Even without the Prime Minister meeting the Other Minister, I must confess that I am still irritated about the terrorist wizards of London. When the book first came out, my son, who was quite young at the time, asked why the good wizards weren't doing something about global warming if this is supposed to be our real world existing parallel with theirs, which I thought was an excellent question. Rowling said she wanted readers to see parallels between the pureblood agenda among the Death Eaters and the Holocaust...well, sorry, Jo, but the Death Eaters are small-time compared to the Nazis, and even if you wanted to tone it down because you were writing for children, I find it insulting that you'd compare poor woobie Harry who along with Tom Riddle seems to be the only wizard ever to have lost both his parents with the thousands of children who lost their families during World War II. And I find it aggravating to have it suggested that evil wizards could be behind the sort of very real terrorist attacks that have hit London in the not-very-distant past, rather than people with very real agendas that must be understood, worked through, defused and defended against by the very real people affected by them. The bridge going down is scary not because the Death Eaters bring it down, but because Death Eaters bringing it down is by no means the most terrifying scenario.

I did not miss the battle with the Death Eaters, though I did wish Harry and Snape's confrontation had been longer at the end -- I assume the filmmakers are trying not to make Snape too scary for younger viewers, particularly since he ends up not being a villain.
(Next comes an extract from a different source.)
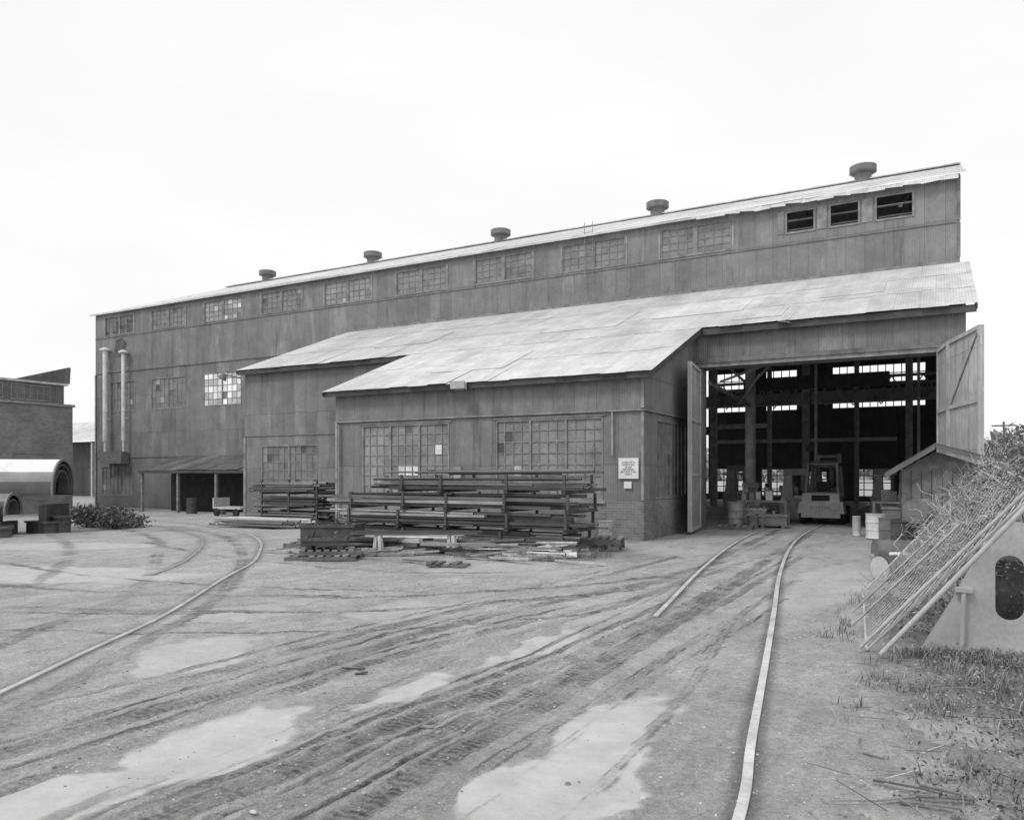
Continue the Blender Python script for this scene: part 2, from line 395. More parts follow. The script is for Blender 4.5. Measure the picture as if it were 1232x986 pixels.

I also assume that since there's a big battle at Hogwarts in the final movie, they figured it would seem repetitive if they had one here, so they just let Bella put the lights out in the Great Hall (I do like the scene where McGonagall and everyone else raises their wands and the Dark Mark disappears). Um, why did Dumbledore's wand end up on his desk? Are we to assume McGonagall just left it there till Snape took over? Anyway, I have clearly blathered enough, and I haven't even mentioned that I thought the pacing was terrific -- enough so that I was willing to overlook a lot of the cuts -- and I found the teen romance much more entertaining here than in GOF or OOTP. I'll definitely see it again, and I reserve the right to blather some more.